Si è spento, nella giorata di ieri, Sergio D’Angelo, nella sua casa di San Martino al Cimino. Fu proprio lui che rese celebre in tutto il mondo l’opera letteraria più importante di Boris Pasternak, Il dottor Zivago; lo stesso autore e scrittore russo, impaurito dalle forti pressioni del regime sovietico, tentò di evitarne la pubblicazione.
Nel corso del 1957 però, il romanzo fu pubblicato in Italia per Feltrinelli, solo dopo che nell’autunno dell’anno prima D’Angelo riuscì a portarlo fuori dall’URSS in gran segreto. In patria, Il dottor Zivago era stato censurato per via delle critiche non troppo celate verso il comunismo.
Fu Pasternak in persona a consegnare il dattiloscritto a Sergio D’Angelo, dopo avergli raccomandato: «Questo è Il dottor Zivago, che faccia il giro del mondo». Consapevole del rischio che correva, infine, aggiunse: «Fin d’ora, siete tutti invitati alla mia fucilazione».
Nato nella Capitale, D’Angelo iniziò a lavorare come giornalista a Radio Mosca negli anni Cinquanta.
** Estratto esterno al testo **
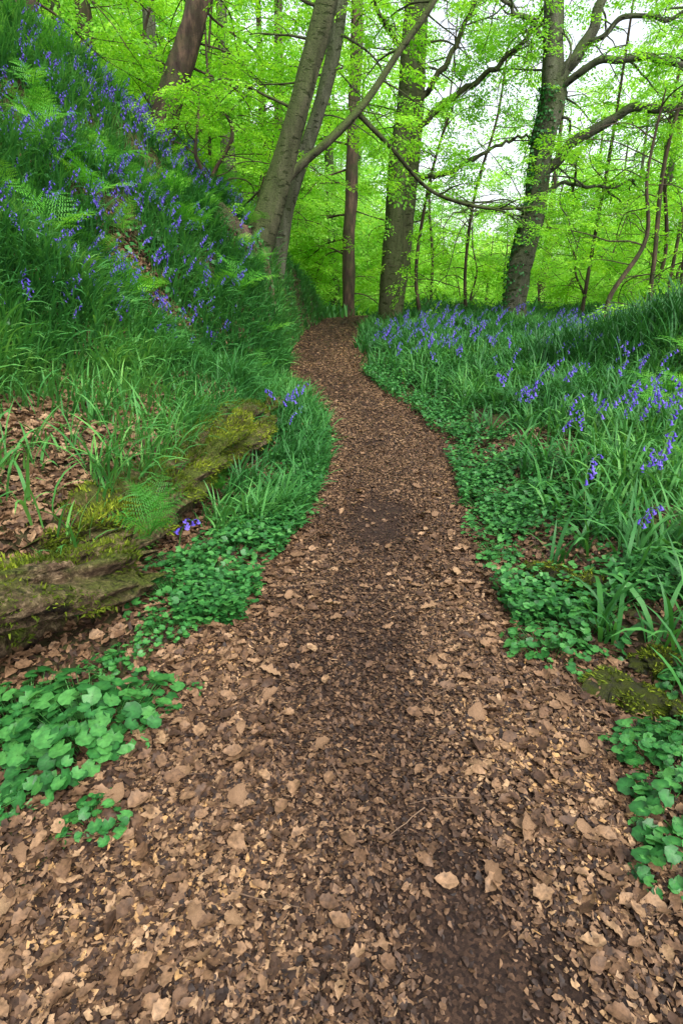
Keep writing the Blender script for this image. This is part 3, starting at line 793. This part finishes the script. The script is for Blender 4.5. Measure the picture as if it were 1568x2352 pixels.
t = Tree(); b = g(1.0, 12.6)
P1 = stem(t, [b, (1.02, 12.6, 1.8), (1.08, 12.6, 3.3), (1.2, 12.6, 4.7), (1.27, 12.7, 6.0), (1.4, 12.8, 9), (1.45, 12.9, 12)], [.20, .205, .19, .175, .16, .12, .06], seed=1)
P2 = stem(t, [(1.12, 12.75, b[2] + .1), (1.22, 12.8, 1.9), (1.32, 12.85, 3.3), (1.40, 12.9, 4.7), (1.46, 13, 6.2), (1.8, 13.2, 9), (2.1, 13.3, 11.5)], [.16, .17, .165, .15, .13, .1, .04], seed=2, flare=False)
for pts, r in [([(1.4, 12.8, 4.1), (2.0, 12.6, 4.55), (2.7, 12.4, 4.95), (3.5, 12.2, 5.6), (4.2, 12, 6.5)], .07),
               ([(1.35, 12.8, 3.3), (2.0, 12.5, 3.35), (2.8, 12.2, 3.7), (3.4, 12.1, 3.9)], .055),
               ([(1.45, 12.8, 4.6), (1.9, 12.7, 5.1), (2.4, 12.6, 6.1), (2.8, 12.6, 7.2)], .065),
               ([(1.2, 12.6, 5.2), (.7, 12.4, 5.7), (.3, 12.2, 6.4)], .06)]:
    P = smoothpts(pts, 30) + rng.normal(0, .02, (30, 3)); t.tube(P, np.linspace(r, r * .35, 30), 8, .15, 4)
    t.auto(P, 7, .35, 1, (.6, 1.4), .016, .45, (-.2, .3))
t.auto(P1, 9, .3, .95, (1.2, 2.6), .028, .5, (-.1, .4), azf=back2); t.auto(P2, 7, .4, .95, (1.2, 2.6), .025, .5, (-.1, .4), azf=back2)
place_tree('beech_tree', t, np.array(b), M_bark, M_beech, 'tall twin-stemmed beech with speckled bark beside the path', keep=.85)

t = Tree(); b = g(.2, 17.8)
P1 = stem(t, [b, (.22, 17.8, 2.5), (.3, 17.8, 5), (.4, 17.9, 8), (.4, 18, 13)], [.19, .18, .165, .14, .06], seed=5)
t.auto(P1, 22, .1, .95, (1.5, 3.4), .03, .65, (-.25, .35), azf=back)
place_tree('beech_tree', t, np.array(b), M_bark3, M_beech, 'straight slim beech standing where the path bends away', keep=.85)

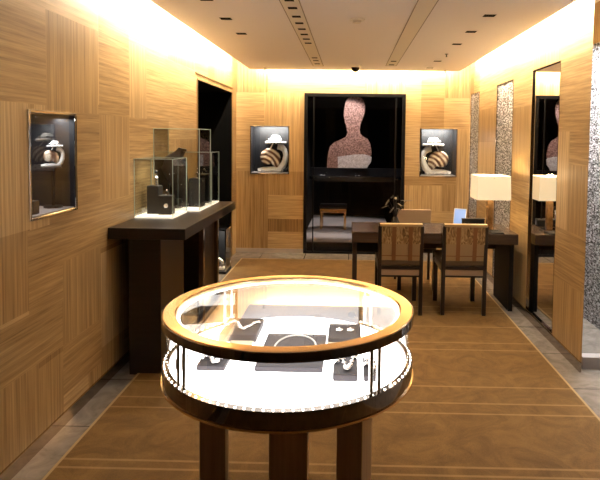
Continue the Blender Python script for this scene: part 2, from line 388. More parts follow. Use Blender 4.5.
# ------------------------------------------------------------------ snail figurines and wall showcases
def snail(name, label, loc, rz, s, mirror=1, group=None):
    t = thing(name, label, 'figurine', loc, rz, group)
    def P(x, z, y=0): return (x*mirror*s, y*s, z*s)
    body = MB()
    pts = [P(-.165, .022), P(-.10, .03), P(0, .032), P(.07, .035), (P(.115, .07)), P(.14, .13), P(.148, .19), P(.135, .245), P(.10, .28), P(.06, .29)]
    body.tube(pts, [r*s for r in (.014, .026, .032, .036, .038, .032, .028, .03, .038, .036)], n=12)
    for k in range(7): body.ball(P(-.14+.04*k, .016), .022*s, 8, (1.1, 1.6, .7))
    obj('body', body, porcelain, t)
    sh = MB(); pts = []; rad = []
    for i in range(72):
        u = i/71; a = -.9 + u*2*PI*2.4; r = .090*math.exp(-u*2.3)
        pts.append(P(-.045+math.cos(a)*r, .158+math.sin(a)*r, -.055*u)); rad.append((.062*math.exp(-u*1.5))*s)
    sh.tube(pts, rad, n=12)
    ribs = 16
    obj('shell', sh, shellm, t)
    hat = MB(); c = P(.035, .335)
    hat.lathe([(0, .078*s), (.03*s, .078*s), (.052*s, .066*s), (.06*s, .045*s), (.06*s, .010*s), (.085*s, .004*s), (.112*s, .006*s), (.114*s, 0), (.108*s, -.006*s), (.05*s, -.006*s), (0, -.006*s)], c, 28)
    for k in range(18):
        a = 2*PI*k/18; hat.ball((c[0]+.106*s*math.cos(a), c[1]+.106*s*math.sin(a), c[2]-.004*s), .016*s, 6)
    h = obj('hat', hat, porcelain, t)
    for sx in (-1, 1): obj('ribbon_loop', MB().ball((c[0]+sx*.045*s, c[1]-.066*s, c[2]+.022*s), .026*s, 10, (1.4, .4, .9)), silver, h)
    obj('ribbon_band', MB().lathe([(.061*s, .012*s), (.064*s, .012*s), (.064*s, .032*s), (.061*s, .032*s)], c, 24, closed_prof=True), silver, h)
    for sx in (-1, 1):
        obj('feeler', MB().tube([(c[0]+sx*.03*s, c[1]-.03*s, c[2]-.02*s), (c[0]+sx*.05*s, c[1]-.06*s, c[2]-.07*s)], .006*s, 6), porcelain, t)
    return t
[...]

Uomo dalle spiccate doti intellettuali, molto legato alla moglie Giulietta e ai suoi due figli. Lo scorso ottobre, in occasione del centenario, la figlia Francesca ha spiegato come il padre considerava la pubblicazione del manoscritto dello scrittore russo «l’avventura della sua vita e ne aveva sempre parlato tutta la vita».